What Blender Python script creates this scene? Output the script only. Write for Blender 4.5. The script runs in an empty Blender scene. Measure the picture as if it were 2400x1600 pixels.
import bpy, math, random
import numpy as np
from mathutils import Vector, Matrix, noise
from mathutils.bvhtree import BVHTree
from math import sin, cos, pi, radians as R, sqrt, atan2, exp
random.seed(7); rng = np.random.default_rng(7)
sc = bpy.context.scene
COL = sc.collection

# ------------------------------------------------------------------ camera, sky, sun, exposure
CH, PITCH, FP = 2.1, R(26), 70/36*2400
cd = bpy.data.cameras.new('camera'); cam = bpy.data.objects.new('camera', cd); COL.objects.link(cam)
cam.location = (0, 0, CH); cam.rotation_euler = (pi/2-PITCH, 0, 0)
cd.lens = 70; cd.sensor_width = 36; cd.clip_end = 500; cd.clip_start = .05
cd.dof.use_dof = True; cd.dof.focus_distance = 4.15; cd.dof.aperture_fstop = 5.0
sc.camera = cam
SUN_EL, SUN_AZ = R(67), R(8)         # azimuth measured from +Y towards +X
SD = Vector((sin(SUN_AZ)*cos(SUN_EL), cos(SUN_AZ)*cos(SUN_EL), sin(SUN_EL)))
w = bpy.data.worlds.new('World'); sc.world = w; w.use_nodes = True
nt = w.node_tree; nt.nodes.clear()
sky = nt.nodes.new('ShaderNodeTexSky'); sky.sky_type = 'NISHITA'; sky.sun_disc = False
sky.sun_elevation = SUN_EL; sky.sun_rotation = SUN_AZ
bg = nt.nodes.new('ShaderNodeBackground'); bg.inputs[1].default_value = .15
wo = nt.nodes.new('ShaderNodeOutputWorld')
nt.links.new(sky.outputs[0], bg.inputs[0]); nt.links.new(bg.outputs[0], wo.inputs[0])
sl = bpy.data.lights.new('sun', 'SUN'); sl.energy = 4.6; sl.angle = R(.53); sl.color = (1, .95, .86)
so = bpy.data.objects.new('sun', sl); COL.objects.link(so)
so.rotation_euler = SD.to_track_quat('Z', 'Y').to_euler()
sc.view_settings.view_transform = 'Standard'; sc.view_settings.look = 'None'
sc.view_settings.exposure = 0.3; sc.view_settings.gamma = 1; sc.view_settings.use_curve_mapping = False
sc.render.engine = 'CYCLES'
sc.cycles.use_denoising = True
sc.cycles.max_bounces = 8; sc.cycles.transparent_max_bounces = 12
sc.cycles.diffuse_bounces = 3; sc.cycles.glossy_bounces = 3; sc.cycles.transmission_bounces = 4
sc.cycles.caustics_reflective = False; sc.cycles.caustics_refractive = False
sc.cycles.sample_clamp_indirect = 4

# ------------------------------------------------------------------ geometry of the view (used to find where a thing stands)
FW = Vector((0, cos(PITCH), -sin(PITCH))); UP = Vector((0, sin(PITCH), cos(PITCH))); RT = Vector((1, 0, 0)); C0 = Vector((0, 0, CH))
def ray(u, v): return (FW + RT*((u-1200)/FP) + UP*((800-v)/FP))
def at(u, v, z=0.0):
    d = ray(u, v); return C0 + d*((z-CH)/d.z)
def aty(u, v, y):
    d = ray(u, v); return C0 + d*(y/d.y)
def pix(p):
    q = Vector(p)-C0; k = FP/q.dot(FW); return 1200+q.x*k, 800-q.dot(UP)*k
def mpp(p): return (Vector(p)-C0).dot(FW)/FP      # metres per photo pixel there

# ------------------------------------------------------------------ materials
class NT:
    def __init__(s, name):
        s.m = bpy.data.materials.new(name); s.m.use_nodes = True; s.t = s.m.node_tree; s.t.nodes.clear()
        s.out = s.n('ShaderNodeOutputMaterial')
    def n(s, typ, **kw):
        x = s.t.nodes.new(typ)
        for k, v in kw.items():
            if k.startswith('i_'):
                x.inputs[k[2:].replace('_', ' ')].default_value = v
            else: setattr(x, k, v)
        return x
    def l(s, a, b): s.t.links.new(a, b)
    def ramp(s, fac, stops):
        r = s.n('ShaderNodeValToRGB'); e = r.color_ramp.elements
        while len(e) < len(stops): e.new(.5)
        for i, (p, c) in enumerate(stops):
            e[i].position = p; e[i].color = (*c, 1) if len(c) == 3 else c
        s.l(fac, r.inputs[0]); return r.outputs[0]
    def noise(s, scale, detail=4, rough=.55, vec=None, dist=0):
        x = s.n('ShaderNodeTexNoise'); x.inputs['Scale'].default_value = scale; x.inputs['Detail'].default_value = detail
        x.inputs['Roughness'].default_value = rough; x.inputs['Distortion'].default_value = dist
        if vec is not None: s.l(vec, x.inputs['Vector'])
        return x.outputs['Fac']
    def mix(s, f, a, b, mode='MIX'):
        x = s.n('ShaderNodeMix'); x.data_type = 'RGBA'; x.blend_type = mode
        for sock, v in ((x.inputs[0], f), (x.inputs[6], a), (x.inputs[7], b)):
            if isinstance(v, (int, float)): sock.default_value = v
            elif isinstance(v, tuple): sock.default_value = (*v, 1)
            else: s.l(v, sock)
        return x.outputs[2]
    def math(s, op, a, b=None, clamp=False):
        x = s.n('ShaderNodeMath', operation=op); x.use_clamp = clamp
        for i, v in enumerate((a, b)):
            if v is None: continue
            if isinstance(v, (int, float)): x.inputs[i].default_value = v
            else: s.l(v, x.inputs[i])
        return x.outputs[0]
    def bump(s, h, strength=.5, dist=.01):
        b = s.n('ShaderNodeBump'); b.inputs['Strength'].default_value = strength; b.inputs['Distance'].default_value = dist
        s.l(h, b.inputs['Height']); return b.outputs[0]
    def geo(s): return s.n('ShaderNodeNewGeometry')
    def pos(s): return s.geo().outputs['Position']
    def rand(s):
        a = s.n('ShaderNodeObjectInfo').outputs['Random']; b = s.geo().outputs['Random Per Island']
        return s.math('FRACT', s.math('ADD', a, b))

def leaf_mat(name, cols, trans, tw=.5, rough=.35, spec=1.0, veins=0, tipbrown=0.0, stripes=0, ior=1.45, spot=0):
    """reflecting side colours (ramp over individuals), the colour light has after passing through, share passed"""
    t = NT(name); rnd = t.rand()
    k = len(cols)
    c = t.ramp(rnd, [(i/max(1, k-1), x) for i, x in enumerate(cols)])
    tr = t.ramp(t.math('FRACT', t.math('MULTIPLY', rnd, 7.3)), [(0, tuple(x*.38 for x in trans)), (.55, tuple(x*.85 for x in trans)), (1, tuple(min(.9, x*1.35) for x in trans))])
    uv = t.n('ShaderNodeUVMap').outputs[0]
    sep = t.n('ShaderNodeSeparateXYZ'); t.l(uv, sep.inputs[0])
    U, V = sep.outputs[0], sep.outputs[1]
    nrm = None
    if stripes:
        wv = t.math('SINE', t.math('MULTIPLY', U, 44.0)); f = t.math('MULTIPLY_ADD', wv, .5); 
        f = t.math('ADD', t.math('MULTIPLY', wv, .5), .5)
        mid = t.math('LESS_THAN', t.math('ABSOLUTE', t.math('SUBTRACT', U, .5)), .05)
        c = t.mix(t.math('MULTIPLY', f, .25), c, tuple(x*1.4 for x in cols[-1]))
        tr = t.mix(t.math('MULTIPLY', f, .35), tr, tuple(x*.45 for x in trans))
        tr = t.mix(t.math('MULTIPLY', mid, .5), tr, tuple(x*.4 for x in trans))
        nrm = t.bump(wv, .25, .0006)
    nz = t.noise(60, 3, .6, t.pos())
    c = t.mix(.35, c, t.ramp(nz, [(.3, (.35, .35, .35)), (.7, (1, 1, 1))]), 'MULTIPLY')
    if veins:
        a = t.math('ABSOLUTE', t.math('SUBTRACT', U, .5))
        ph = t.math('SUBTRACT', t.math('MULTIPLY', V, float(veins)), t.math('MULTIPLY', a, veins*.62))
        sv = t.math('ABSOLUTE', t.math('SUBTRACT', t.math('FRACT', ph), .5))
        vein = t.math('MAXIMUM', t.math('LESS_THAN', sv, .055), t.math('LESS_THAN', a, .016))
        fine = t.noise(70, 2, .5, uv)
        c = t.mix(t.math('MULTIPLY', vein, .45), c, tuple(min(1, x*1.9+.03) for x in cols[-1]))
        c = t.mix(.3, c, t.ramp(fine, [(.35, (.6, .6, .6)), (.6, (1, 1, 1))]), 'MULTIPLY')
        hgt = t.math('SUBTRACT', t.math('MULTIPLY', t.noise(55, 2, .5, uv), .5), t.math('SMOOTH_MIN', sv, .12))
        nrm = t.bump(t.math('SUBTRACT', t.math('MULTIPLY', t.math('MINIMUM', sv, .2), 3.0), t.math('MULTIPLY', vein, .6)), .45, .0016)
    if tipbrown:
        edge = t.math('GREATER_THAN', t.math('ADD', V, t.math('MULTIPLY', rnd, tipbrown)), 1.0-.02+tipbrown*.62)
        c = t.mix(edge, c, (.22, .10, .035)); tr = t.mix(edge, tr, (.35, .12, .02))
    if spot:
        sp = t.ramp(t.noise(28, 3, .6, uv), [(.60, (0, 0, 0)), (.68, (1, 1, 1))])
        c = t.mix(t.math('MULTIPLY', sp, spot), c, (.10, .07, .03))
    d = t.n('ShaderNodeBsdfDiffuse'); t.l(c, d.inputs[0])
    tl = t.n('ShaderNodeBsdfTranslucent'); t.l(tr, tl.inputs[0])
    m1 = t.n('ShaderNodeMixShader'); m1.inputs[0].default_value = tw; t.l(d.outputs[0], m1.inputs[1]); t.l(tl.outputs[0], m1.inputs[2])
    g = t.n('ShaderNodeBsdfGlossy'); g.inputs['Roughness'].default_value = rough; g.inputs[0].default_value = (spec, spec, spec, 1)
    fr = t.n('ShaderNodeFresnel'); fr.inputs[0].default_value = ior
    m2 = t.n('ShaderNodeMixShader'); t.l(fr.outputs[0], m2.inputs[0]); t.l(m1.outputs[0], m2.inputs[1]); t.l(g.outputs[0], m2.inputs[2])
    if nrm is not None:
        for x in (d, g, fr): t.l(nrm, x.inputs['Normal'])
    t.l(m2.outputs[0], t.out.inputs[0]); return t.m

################

**Exercise instructions:**
Report the number of lines holding the string "scene", without any other words.

**Solution for this problem:**
2